▼▼▼
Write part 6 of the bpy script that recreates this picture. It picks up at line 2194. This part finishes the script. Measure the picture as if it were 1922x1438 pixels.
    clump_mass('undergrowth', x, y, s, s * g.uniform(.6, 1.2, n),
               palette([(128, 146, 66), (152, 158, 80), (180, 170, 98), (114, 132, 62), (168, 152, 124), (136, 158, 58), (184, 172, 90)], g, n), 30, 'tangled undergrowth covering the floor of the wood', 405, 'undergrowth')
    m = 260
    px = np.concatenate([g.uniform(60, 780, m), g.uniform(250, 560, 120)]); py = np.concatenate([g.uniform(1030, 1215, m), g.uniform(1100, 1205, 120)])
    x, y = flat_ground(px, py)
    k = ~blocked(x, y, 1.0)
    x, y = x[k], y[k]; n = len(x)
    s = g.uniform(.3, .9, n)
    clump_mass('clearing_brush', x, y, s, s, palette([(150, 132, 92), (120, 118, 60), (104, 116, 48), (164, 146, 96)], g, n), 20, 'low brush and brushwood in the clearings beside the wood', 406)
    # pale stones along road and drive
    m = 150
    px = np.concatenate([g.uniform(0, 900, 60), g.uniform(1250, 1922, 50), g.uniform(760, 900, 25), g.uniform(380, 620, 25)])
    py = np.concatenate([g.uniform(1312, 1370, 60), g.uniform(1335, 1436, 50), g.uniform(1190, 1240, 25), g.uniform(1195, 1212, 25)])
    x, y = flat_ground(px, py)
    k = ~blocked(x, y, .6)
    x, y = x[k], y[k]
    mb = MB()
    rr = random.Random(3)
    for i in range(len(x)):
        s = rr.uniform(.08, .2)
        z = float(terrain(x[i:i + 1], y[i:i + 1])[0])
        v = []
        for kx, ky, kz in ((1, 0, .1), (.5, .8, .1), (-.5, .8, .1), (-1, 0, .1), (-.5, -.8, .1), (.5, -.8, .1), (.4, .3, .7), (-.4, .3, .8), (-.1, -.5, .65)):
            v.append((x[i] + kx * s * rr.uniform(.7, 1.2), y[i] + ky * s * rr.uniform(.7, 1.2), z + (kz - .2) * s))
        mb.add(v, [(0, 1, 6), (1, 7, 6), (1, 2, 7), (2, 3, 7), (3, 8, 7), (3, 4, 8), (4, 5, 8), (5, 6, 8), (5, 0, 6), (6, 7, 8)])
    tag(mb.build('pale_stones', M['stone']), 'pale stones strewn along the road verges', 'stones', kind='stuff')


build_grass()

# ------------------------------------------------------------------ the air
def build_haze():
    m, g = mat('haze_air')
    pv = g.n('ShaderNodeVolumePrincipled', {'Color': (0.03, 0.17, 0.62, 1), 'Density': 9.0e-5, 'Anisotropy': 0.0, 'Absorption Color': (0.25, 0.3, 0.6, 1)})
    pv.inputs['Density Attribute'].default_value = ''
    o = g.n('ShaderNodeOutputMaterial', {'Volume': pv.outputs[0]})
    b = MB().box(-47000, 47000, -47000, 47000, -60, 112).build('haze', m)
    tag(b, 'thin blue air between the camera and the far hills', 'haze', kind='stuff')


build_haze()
▲▲▲
What you need to do: Your task is to repeat the data exactly, with nothing left out.

Finished answer:
Write part 6 of the bpy script that recreates this picture. It picks up at line 2194. This part finishes the script. Measure the picture as if it were 1922x1438 pixels.
    clump_mass('undergrowth', x, y, s, s * g.uniform(.6, 1.2, n),
               palette([(128, 146, 66), (152, 158, 80), (180, 170, 98), (114, 132, 62), (168, 152, 124), (136, 158, 58), (184, 172, 90)], g, n), 30, 'tangled undergrowth covering the floor of the wood', 405, 'undergrowth')
    m = 260
    px = np.concatenate([g.uniform(60, 780, m), g.uniform(250, 560, 120)]); py = np.concatenate([g.uniform(1030, 1215, m), g.uniform(1100, 1205, 120)])
    x, y = flat_ground(px, py)
    k = ~blocked(x, y, 1.0)
    x, y = x[k], y[k]; n = len(x)
    s = g.uniform(.3, .9, n)
    clump_mass('clearing_brush', x, y, s, s, palette([(150, 132, 92), (120, 118, 60), (104, 116, 48), (164, 146, 96)], g, n), 20, 'low brush and brushwood in the clearings beside the wood', 406)
    # pale stones along road and drive
    m = 150
    px = np.concatenate([g.uniform(0, 900, 60), g.uniform(1250, 1922, 50), g.uniform(760, 900, 25), g.uniform(380, 620, 25)])
    py = np.concatenate([g.uniform(1312, 1370, 60), g.uniform(1335, 1436, 50), g.uniform(1190, 1240, 25), g.uniform(1195, 1212, 25)])
    x, y = flat_ground(px, py)
    k = ~blocked(x, y, .6)
    x, y = x[k], y[k]
    mb = MB()
    rr = random.Random(3)
    for i in range(len(x)):
        s = rr.uniform(.08, .2)
        z = float(terrain(x[i:i + 1], y[i:i + 1])[0])
        v = []
        for kx, ky, kz in ((1, 0, .1), (.5, .8, .1), (-.5, .8, .1), (-1, 0, .1), (-.5, -.8, .1), (.5, -.8, .1), (.4, .3, .7), (-.4, .3, .8), (-.1, -.5, .65)):
            v.append((x[i] + kx * s * rr.uniform(.7, 1.2), y[i] + ky * s * rr.uniform(.7, 1.2), z + (kz - .2) * s))
        mb.add(v, [(0, 1, 6), (1, 7, 6), (1, 2, 7), (2, 3, 7), (3, 8, 7), (3, 4, 8), (4, 5, 8), (5, 6, 8), (5, 0, 6), (6, 7, 8)])
    tag(mb.build('pale_stones', M['stone']), 'pale stones strewn along the road verges', 'stones', kind='stuff')


build_grass()

# ------------------------------------------------------------------ the air
def build_haze():
    m, g = mat('haze_air')
    pv = g.n('ShaderNodeVolumePrincipled', {'Color': (0.03, 0.17, 0.62, 1), 'Density': 9.0e-5, 'Anisotropy': 0.0, 'Absorption Color': (0.25, 0.3, 0.6, 1)})
    pv.inputs['Density Attribute'].default_value = ''
    o = g.n('ShaderNodeOutputMaterial', {'Volume': pv.outputs[0]})
    b = MB().box(-47000, 47000, -47000, 47000, -60, 112).build('haze', m)
    tag(b, 'thin blue air between the camera and the far hills', 'haze', kind='stuff')


build_haze()